Ma i giovani di allora sono anche ‘divoratori’ di libri, certi che la lettura rappresenti un «mezzo per capire, interpretare il mondo […] Edo Palmieri, la libreria Palmieri (nella mia memoria sono tutt’uno). Il luogo di formazione di una intera generazione di lettori leccesi» oltre alle tante riviste e i giornali (Scognamillo). Si legge Marcuse, Marx, Guevara, Mao ma anche Lettera ad una professoressa di Don Milani, scritto proprio nel 1967. C’è chi arriva ad affermare che «il Sessantotto è morto nel senso che ogni evento ad un certo punto cessa di essere attualità e diventa storia, ma le sue cause non sono rimosse ed i suoi esiti continuano ad agire» (Manni).

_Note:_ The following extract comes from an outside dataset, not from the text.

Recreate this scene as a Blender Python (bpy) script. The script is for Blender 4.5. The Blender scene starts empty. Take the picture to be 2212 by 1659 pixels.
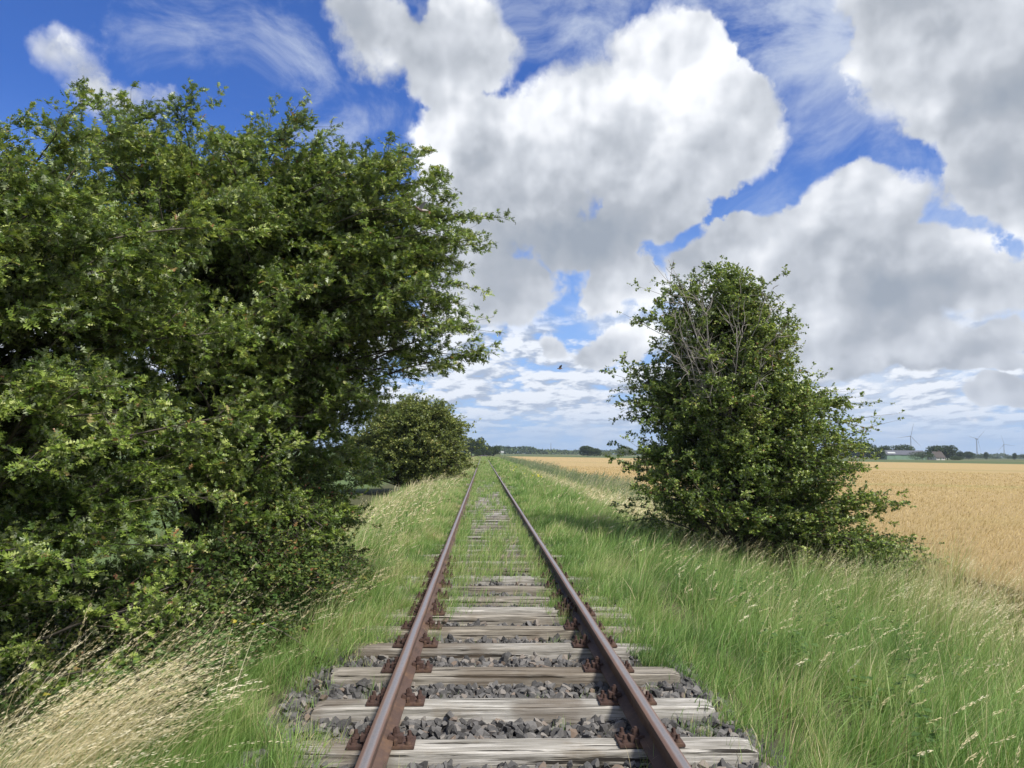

A questo punto non è facile terminare il racconto e anch’io devo ‘osare’. Per tentare l’impresa o mi affido ad un deus ex machina, oppure devo cercare una testimonianza autorevole. Preferisco la seconda. Trattasi di una voce fuori dal coro, con funzione di controcanto, che corrisponde al nome del prof. Mario Marti, allora docente ordinario presso la Facoltà di Lettere all’Ateneo leccese, che, con saggezza, dopo un’attenta analisi del fenomeno, conclude con «due considerazioni confortanti e gratificanti […]. La prima osservazione è che gli studenti più impegnati, e anche i più vivaci e dinamici, di allora [compresi gli autori del volume] sono diventati anche personaggi politici di spicco, o docenti di ruolo all’Università, e non solo leccese, o oculati amministratori, oppure operatori culturali e giornalisti […] erano insomma portavoce dell’urgenza del rinnovamento; e avevano ingegno, volontà e intelligenza da vendere […] La seconda è che il Sessantotto, qui a Lecce […] incise profondamente nella realtà culturale con un vento primaverile e rinnovatore, che è da rimpiangere. Non solo nei giovani, e per i giovani, ma anche nei più che adulti e pienamente maturi».
Il racconto, nel suo svolgimento, si fa storia e lo iato tra narratore e pubblico è quasi inesistente, tanto la partecipazione è emotiva.
Il volume, per la ricchezza dei contenuti, rappresenta tante storie nella storia. Destinato a tutti, è consigliato ai giovani affinché possano comprendere che nella vita nulla è dovuto se non accompagnato dal sacrificio, dalla responsabilità e dalla passione.